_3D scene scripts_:
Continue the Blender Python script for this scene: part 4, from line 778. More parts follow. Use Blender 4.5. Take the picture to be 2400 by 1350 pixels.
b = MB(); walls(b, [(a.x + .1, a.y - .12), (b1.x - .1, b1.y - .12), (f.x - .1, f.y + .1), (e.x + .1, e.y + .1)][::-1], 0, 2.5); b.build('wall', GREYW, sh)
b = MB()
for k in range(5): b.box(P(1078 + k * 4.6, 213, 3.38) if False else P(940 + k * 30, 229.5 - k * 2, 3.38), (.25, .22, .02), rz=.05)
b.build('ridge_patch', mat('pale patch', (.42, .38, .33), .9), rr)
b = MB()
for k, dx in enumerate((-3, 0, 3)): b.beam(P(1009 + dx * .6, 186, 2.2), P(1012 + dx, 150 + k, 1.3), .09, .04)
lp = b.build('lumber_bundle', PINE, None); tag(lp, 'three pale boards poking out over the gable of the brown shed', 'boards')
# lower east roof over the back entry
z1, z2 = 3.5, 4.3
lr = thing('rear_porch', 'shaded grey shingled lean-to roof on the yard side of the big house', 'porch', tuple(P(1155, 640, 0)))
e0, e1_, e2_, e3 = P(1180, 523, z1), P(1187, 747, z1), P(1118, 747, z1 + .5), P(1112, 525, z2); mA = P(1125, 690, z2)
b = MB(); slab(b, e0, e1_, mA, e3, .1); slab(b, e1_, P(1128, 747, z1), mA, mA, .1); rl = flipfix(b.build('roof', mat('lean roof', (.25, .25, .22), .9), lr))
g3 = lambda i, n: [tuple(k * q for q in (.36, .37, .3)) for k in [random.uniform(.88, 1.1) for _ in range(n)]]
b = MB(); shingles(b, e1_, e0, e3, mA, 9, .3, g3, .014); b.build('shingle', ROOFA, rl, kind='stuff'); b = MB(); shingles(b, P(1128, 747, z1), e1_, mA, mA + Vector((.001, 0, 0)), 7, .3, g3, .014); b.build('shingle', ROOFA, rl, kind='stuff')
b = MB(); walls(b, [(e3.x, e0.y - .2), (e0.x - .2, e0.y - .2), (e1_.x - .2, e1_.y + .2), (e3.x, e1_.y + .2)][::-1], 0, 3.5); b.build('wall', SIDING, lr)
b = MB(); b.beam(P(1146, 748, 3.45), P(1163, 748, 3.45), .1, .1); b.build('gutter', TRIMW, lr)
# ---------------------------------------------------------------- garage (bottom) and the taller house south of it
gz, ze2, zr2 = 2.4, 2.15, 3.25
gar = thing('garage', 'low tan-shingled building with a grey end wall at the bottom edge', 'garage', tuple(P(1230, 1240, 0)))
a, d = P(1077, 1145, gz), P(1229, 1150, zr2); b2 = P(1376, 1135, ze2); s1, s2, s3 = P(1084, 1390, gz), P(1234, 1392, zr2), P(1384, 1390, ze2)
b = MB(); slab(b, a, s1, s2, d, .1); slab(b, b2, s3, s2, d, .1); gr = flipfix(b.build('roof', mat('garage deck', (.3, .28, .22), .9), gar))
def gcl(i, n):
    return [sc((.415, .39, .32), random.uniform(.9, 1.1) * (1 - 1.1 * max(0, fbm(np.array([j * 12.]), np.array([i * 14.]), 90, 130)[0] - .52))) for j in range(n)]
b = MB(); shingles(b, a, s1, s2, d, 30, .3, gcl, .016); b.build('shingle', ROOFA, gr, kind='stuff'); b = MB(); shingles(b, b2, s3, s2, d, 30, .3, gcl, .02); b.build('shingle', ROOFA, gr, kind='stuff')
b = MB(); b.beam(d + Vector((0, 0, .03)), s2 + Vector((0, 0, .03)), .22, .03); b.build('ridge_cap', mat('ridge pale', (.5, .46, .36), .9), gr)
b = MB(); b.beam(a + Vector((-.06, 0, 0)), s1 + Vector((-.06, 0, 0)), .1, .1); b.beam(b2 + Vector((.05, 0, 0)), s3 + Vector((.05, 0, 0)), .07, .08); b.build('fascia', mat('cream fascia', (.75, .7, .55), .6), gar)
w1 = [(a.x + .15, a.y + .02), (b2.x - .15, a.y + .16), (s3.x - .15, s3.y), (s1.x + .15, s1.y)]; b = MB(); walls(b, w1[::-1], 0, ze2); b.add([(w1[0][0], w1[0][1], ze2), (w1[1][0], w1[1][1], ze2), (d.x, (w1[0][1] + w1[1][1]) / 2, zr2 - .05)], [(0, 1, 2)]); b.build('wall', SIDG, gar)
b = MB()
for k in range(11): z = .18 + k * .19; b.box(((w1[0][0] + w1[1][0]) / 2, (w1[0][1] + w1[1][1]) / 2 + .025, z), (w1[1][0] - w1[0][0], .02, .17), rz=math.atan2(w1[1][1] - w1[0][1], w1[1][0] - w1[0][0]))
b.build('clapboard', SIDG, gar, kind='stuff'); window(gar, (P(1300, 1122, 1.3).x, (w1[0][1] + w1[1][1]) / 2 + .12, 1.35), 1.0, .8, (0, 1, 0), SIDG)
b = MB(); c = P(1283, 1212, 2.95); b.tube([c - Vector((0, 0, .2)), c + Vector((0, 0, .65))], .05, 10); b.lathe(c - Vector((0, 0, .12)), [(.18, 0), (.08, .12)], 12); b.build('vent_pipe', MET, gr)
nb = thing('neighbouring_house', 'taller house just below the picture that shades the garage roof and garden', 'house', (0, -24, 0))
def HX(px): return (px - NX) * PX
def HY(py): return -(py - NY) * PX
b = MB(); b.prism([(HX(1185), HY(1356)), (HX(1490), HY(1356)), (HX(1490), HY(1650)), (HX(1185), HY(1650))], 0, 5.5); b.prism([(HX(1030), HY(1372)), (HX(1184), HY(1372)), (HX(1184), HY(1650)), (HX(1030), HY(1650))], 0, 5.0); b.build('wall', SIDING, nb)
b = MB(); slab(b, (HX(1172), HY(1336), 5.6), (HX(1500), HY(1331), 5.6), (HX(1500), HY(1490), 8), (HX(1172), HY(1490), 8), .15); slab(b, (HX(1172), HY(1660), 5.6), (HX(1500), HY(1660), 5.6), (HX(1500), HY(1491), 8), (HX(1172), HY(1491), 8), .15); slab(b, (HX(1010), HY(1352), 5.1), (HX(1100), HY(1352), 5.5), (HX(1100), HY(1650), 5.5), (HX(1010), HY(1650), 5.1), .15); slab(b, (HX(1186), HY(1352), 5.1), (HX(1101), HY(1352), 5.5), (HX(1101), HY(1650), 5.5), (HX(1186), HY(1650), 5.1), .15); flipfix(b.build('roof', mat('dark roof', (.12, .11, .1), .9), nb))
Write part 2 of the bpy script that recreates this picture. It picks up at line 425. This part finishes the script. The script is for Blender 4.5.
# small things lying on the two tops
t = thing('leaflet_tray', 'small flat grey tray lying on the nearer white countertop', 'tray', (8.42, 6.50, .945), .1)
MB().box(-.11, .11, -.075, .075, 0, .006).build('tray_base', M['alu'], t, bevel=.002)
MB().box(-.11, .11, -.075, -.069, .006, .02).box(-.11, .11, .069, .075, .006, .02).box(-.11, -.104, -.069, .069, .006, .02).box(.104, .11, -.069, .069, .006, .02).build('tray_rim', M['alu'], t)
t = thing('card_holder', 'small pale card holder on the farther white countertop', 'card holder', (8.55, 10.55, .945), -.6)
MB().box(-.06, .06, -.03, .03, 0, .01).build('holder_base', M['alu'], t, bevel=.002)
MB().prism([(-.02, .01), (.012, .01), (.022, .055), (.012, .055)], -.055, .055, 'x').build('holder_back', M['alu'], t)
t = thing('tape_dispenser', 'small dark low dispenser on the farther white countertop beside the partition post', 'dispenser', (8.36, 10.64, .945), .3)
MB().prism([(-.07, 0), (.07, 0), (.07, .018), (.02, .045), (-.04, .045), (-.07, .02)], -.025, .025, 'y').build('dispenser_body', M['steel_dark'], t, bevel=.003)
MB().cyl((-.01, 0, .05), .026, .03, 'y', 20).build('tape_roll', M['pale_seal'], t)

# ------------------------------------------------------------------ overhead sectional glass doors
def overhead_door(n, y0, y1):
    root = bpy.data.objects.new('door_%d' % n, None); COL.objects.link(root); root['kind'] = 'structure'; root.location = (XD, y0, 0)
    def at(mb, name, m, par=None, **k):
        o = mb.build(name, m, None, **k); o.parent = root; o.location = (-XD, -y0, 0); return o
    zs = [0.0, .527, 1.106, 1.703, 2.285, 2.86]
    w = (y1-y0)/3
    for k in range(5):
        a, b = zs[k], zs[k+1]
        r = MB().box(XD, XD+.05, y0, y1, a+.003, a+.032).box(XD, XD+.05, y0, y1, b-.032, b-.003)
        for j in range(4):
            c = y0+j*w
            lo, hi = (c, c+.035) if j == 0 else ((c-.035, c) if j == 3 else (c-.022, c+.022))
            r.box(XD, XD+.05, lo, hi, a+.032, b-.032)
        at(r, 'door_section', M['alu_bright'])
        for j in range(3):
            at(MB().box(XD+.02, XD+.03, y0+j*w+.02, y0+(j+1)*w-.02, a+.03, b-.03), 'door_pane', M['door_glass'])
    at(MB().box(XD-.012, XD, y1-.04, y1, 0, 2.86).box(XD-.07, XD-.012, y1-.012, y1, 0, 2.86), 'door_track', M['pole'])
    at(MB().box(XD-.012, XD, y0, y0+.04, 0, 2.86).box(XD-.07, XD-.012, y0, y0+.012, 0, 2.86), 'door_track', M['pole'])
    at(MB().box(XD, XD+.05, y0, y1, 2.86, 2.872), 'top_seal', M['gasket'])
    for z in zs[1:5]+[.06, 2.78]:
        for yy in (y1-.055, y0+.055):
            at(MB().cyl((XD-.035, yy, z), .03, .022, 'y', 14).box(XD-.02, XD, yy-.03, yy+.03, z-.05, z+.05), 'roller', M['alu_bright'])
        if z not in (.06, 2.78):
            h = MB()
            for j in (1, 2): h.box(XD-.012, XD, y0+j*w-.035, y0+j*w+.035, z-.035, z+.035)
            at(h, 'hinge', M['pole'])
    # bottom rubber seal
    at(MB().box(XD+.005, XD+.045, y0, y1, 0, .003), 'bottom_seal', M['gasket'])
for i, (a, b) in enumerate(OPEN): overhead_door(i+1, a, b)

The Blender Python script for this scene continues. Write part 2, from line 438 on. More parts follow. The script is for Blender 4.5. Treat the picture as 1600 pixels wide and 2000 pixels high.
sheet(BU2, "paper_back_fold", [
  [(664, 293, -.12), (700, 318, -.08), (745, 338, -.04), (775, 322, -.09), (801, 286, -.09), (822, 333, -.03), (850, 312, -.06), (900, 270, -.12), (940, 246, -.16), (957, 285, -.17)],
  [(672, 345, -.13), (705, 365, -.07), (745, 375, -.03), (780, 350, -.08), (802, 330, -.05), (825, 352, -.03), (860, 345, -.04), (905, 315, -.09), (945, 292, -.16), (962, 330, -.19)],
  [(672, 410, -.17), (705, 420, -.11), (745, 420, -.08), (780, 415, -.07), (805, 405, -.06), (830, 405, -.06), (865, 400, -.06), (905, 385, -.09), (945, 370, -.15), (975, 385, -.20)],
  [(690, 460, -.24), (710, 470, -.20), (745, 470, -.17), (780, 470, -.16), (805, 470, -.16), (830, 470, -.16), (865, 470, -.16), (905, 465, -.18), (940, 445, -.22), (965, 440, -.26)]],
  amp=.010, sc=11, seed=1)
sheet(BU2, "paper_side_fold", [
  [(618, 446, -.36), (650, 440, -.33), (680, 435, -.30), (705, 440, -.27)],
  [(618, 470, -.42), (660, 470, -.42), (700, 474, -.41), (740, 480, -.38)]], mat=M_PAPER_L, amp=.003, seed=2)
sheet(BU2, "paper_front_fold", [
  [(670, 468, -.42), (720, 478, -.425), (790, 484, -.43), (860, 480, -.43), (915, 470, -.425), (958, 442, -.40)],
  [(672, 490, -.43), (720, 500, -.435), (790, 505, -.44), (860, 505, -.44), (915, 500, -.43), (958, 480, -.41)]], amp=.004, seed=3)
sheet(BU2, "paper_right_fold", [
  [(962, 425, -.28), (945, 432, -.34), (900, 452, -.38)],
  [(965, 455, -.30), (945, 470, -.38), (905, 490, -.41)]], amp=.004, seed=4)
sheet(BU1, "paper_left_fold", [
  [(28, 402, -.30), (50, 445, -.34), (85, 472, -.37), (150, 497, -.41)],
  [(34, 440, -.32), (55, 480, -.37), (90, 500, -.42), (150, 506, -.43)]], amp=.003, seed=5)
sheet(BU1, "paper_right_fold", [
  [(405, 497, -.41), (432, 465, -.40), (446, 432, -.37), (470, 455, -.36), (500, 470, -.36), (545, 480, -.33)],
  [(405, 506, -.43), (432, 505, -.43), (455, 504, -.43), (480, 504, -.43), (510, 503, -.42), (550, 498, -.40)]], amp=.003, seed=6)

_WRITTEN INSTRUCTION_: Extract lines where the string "that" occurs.

_ANSWER TO THE TASK_:
nb = thing('neighbouring_house', 'taller house just below the picture that shades the garage roof and garden', 'house', (0, -24, 0))
Write part 2 of the bpy script that recreates this picture. It picks up at line 425. This part finishes the script. The script is for Blender 4.5.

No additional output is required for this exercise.